Nonetheless, there you see “diesel” popping up again on EWG’s list of “petroleum distillates used in hydraulic fracturing,” with the group even citing an Aug. 2009 document published by the Pennsylvania Department of Environmental Protection (DEP) to back up its assertion. The only problem? The report to which they point says precisely the opposite of what EWG alleges. Here’s the report. See there on page 2 where it says the use of diesel fuel in fracturing operations has been “discontinued”? EWG must not have.
But let’s get back to these petroleum distillates for a second. Sure, you can find them in nail polish and wax paper, but how much of the fracturing solution do these things actually make up? Well, remember first that more than 99.5 percent of the materials used in a typical fracturing job is water and sand. So what makes up the remainder? Included below is a cut-away image of one of Energy In Depth’s most popular downloads.

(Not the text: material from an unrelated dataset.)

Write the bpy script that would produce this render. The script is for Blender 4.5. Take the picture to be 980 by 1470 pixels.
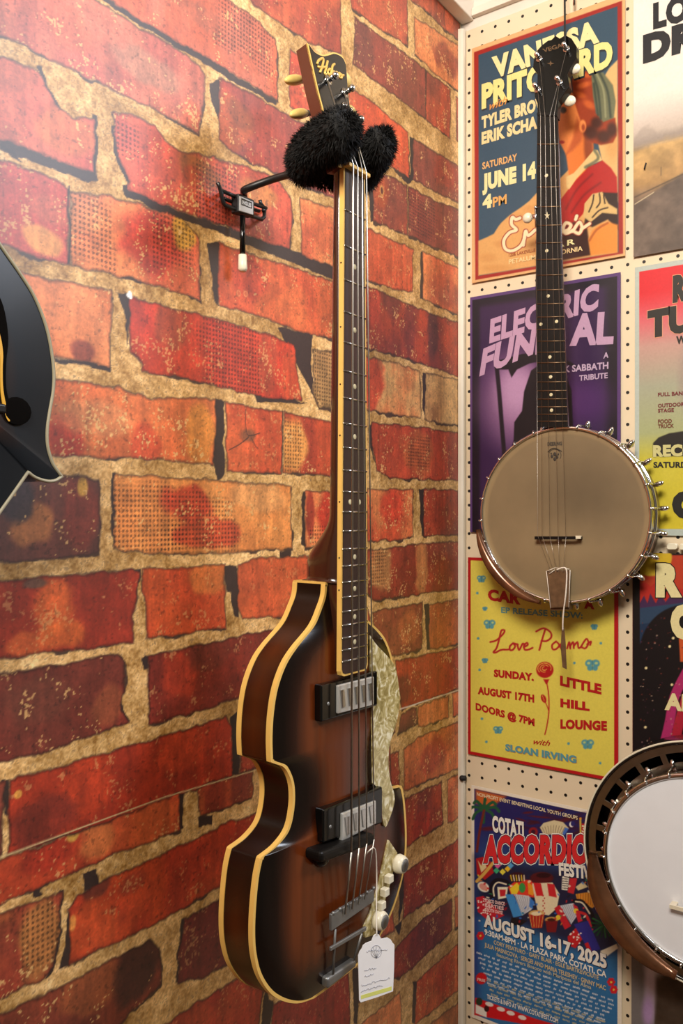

Adapted from a similar chart organized by the U.S. Department of Energy and the Ground Water Protection Council (page 78 of the PDF, available here), this document shows us a couple things: For starters, specific to the one-half of one-percent of the fracturing solution that’s not water or sand, only 0.088 percent of what remains is made up of these distillates. And second: Even if you accept the premise that infinitesimally small amounts of those distillates are used in the typical frac job, we’re talking about a substance that you could just as easily find in “make up remover, laxatives, and candy.”
See the game being played here? EWG has no evidence that diesel fuel is being used in fracturing operations; it has no evidence that rounding error-volume distillates are dangerous; and it has no interest in providing the proper context to its readers so that they might be able to make these determinations for themselves.
And as mentioned, perhaps the most regrettable reality of this whole report is that the group barely even attempts to explain to its readers how these “dangerous” materials are supposed to gain access to our drinking water – sine qua non to this entire debate. And once again, there’s a reason for that too: Steel casing is installed and cemented into place in each well that’s fractured nationwide, ensuring that what’s going down inside the wellbore has no chance of affecting that which is occurring naturally outside it. They know this. And that’s why they worked hard to ensure their report doesn’t say it.
As for the other blatant errors in the EWG report, perhaps we’ll leave some of those for another day. After all, how many times should we be expected to remind these folks that hydraulic fracturing has never been regulated under the Safe Drinking Water Act, and therefore would’ve never needed an “exemption” from it? Our sense is that, by now, they know what’s factually accurate in this debate and what is not.
Our other sense is this: They just don’t care.